Can I choose my own title company?

In most traditional real estate sales, the buyer is allowed to choose which title company will handle the escrow and transfer of sale. However, with HUD Home purchases, HUD will always designate who the closing agent (or escrow company) will be.

In all Real Estate transactions there are specific addendums and documents that must be used to ensure the home transfer is done legally and accurately. When purchasing a HUD Home, there are a few required addendums which you may not normally see in a traditional home purchase.

  • Conditions of Sale: Located on page 5 of the HUD contract package, you will find all the legal terms and conditions of the contract with HUD. Make sure you read this page very carefully so you have a clear understanding of what you are agreeing to in writing.
  • Radon Gas & Mold Disclosure: This document is used to disclose that HUD is selling the property “AS-IS” and has no information regarding the existence or non-existence of Radon Gas and/or Mold.
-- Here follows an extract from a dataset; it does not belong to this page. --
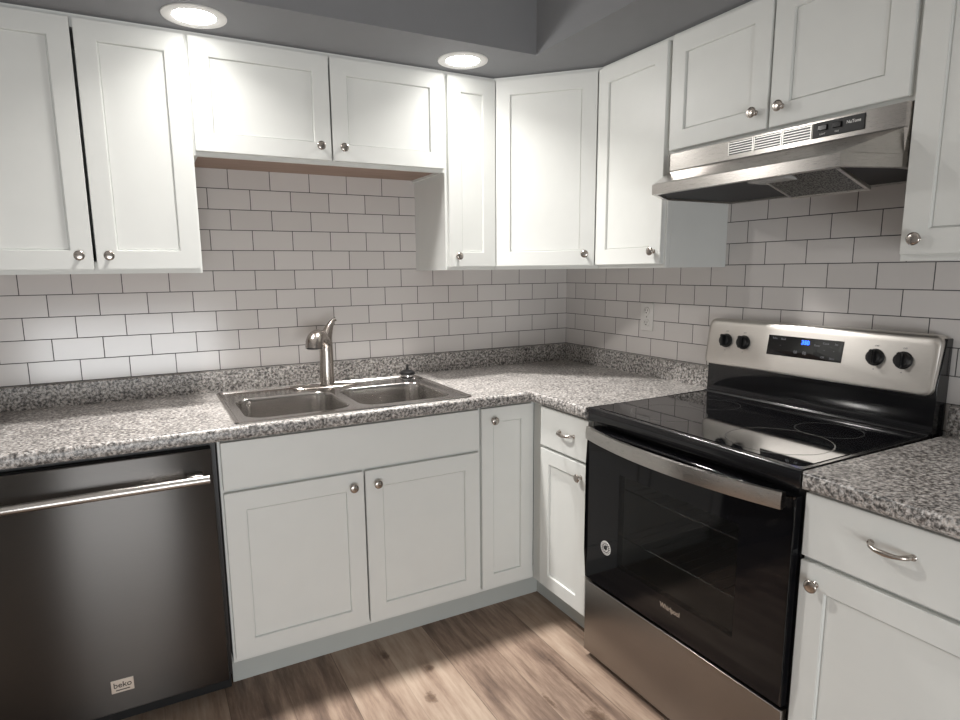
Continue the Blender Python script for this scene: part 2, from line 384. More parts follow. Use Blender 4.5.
# ------------------------------------------------------------------ lights
def soft_falloff(L, smooth=1.3):
    L.use_nodes = True; nt = L.node_tree; em = nt.nodes['Emission']
    fo = nt.nodes.new('ShaderNodeLightFalloff'); fo.inputs['Strength'].default_value = 1.0; fo.inputs['Smooth'].default_value = smooth
    nt.links.new(fo.outputs['Quadratic'], em.inputs['Strength'])
def downlight(u, v, label):
    t = thing('recessed_ceiling_light', FB(u, v, 84), label, 'ceiling light', 'recessed soffit lights')
    mb = MB(); rings = [(3.65, 0), (3.62, -0.12), (3.35, -0.22), (2.75, -0.24), (2.45, -0.10), (2.40, 0.0)]
    R = [[Vector((u + r*math.cos(2*math.pi*k/48), v + r*math.sin(2*math.pi*k/48), 84 + h)) for k in range(48)] for r, h in rings]
    mb.loft(R, False, False); mb.done('trim_ring', M['trim'], FB, t, True)
    mb = MB(); mb.lathe((u, v, 83.98), (0, 0, -1), [(2.44, 0), (2.44, 0.05), (2.2, 0.10), (0, 0.13)], 40)
    mb.done('lens', M['led'], FB, t, True)
    L = bpy.data.lights.new('led_light', 'AREA'); L.shape = 'DISK'; L.size = 4.7*S; L.energy = LED_W; L.color = (1.0, 0.97, 0.935); L.spread = math.radians(130); soft_falloff(L)
    lo = bpy.data.objects.new('led_light', L); COL.objects.link(lo); lo.parent = t; lo.location = (0, 0, -0.28*S)
    L = bpy.data.lights.new('added_spill', 'POINT'); L.energy = LED_W*0.65; L.shadow_soft_size = 1.2*S; L.color = (1.0, 0.97, 0.935); soft_falloff(L)  # extra point light added below each lens to brighten the soffit
    lo = bpy.data.objects.new('added_spill', L); COL.objects.link(lo); lo.parent = t; lo.location = (0, 0, -2.6*S)
downlight(68.2, 17.4, 'round recessed ceiling light above the joint between tall left cabinet and sink cabinet')
downlight(32.4, 17.5, 'round recessed ceiling light above the narrow tall cabinet near the corner')
# added soft fill light behind the camera, with a made-up door frame around it
mb = MB(); mb.box(46, 118, RV-1.5, RV, 80, 83); mb.box(46, 118, RV-1.5, RV, 0, 2.5)
for x in (46, 80.7, 115): mb.box(x, x+2.6, RV-1.5, RV, 2.5, 80)
struct(mb.done('added_door_frame', M['trim'], FB))
L = bpy.data.lights.new('added_room_fill', 'AREA'); L.shape = 'RECTANGLE'; L.size = 66*S; L.size_y = 34*S; L.energy = FILL_W; L.color = (0.95, 0.98, 1.0)
lo = bpy.data.objects.new('added_room_fill', L); COL.objects.link(lo); lo.location = FB(82, RV-1.8, 20); lo.rotation_euler = (math.radians(90), 0, 0)

# ------------------------------------------------------------------ wall cabinets
def carcass(fr, a0, a1, z0, z1, t, dep=12.0, under='cab', hollow=False):
    mb = MB()
    if hollow:
        mb.box(a0, a1, 0.02, 0.5, z0+0.45, z1); mb.box(a0, a0+0.5, 0.5, dep-0.75, z0+0.45, z1); mb.box(a1-0.5, a1, 0.5, dep-0.75, z0+0.45, z1)
        mb.box(a0+0.5, a1-0.5, 0.5, dep-0.75, z0+0.45, z0+0.95); mb.box(a0+0.5, a1-0.5, 0.5, dep-0.75, z1-0.5, z1)
    else: mb.box(a0, a1, 0.02, dep-0.75, z0+0.45, z1)
    mb.box(a0, a0+0.5, 0.02, dep-0.75, z0, z0+0.45); mb.box(a1-0.5, a1, 0.02, dep-0.75, z0, z0+0.45)
    if hollow:
        mb.box(a0, a0+1.5, dep-0.75, dep, z0, z1); mb.box(a1-1.5, a1, dep-0.75, dep, z0, z1); mb.box(a0+1.5, a1-1.5, dep-0.75, dep, z0, z0+1.5); mb.box(a0+1.5, a1-1.5, dep-0.75, dep, z1-1.5, z1)
    else: mb.box(a0, a1, dep-0.75, dep, z0, z1, 0.04, 1)
    mb.done('cabinet_body', M['cab'], fr, t)
    mb = MB(); mb.box(a0+0.5, a1-0.5, 0.02, dep-0.75, z0+0.35, z0+0.45)
    mb.done('bottom_panel', M[under], fr, t)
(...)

If either of these two conditions are of concern to you, you are encouraged to perform separate inspections specific to the discovery of Radon Gas and/or Mold. To see a sample of this form, please reference page 7 of the sample HUD contract package.
  • Forfeiture and Extension Policy: This document clearly outlines how your earnest money will be handled during the escrow process and what will happen should you need to cancel or extend the agreed upon closing date. Make sure you read this document very carefully so you are fully aware of HUD’s policy regarding earnest money deposits. To see a sample of this form, please reference page 9 – 11 of the sample HUD contract package.